心を反転して「自分は相手の悩みをわかってあげられているか?」や「自分のことばかりではなく、まずは相手の話を聞いてあげようと思えているか」など相手のことを思いやる心を持てたときに初めて、
「独り(ひとり)」という言葉に含まれている「みんな」の存在に気付くことができ、「みんな」という言葉には、「独り(ひとり)」がいっぱい詰まっていることが理解できるのだと思います。
このような「独り」の意識が、共に生きているということを実感させ、他と共にある「一人の私」を大切に想う心につながるのだと思います。
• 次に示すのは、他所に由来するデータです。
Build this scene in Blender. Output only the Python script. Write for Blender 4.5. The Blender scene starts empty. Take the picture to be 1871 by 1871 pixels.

そして、「一人の私」を大切に想う心を持てたときに、他人に対しても自分以外の「一人の私」を大切にしようと想う気持ちが持つことができ、あなたも周りの縁のある多くの人が幸せになれるのです。
One for All, All for One
9月から、4年ぶりにラグビーワールドカップがフランスで開催されています。
ラグビーに関する有名な言葉に「One for All, All for One」(一人はみんなのために、みんなは一人のために)という言葉があります。
この言葉は、実は間違っていて、本当の意味は、「一人はみんなのために、みんなは一つの目的のために」なのだそうです。
ラグビーというスポーツは、攻撃をする際、サインがでて全員がそのサイン通りの動きをします。サインはトライを取るために出すので、サイン通りに全員がプレーすれば必ずトライが取れます。
しかし、これが現実ではうまくいかないことが多いのです。
なぜかというと、「敵のディフェンスがうまい」や「味方がミスした」などの原因があるからです。
突然、想定していない事態が発生したときに、ボールを持っている人間が役割を果たせなかった事を常に想定し、ミスを仲間が全力でフォローする。この繰り返しを経て、一つの目的(トライ)に繋げるのです。
つまり、目的を達成するには多くのフォローが大切だということです。
まとめ
「独生独死独去独来」・・・私たちは一人で生まれ、一人で死んでゆきます。
例え、多くの人々に見守られていたとしても、その生死には、一人で立ち向かわなければ成りません。
生きるということは、本来孤独なことだと知ることで、私達は、「繋がり」や「フォロー」がなくては生きてはいけない存在なのだと理解できるのです。
このような孤独な人生の真の姿に気づいた時、私たちに常に寄り添っていて下さる仏さまの大きな慈悲が喜びとなって、今を大切にして、自分の命が終わった時には極楽に往生できるという「一人はみんなのために、みんなは一つの目的のために」の思いやりの心を持つことで、人との繋がりをより一層大切にできるのではないかと思います。
西山浄土宗では「南無阿弥陀仏」(ありがとう)という感謝のお念仏を唱えて、仏さまの大きな慈悲に気付けたとき、人は前向きになれ、
『未来のことばかり望むことなく、過去のことばかり後悔することもなく、今この瞬間、一日一日を大切に生きることができるのだ』と教えられています。
人は一人で生まれ、一人で死んでいくが、極楽に生まれる目的の為に、みんなで思いやりのパスをつないでいけば、必ず幸せというゴールに繋がるということを仏さまは私たちに教えてくれているのだと思います。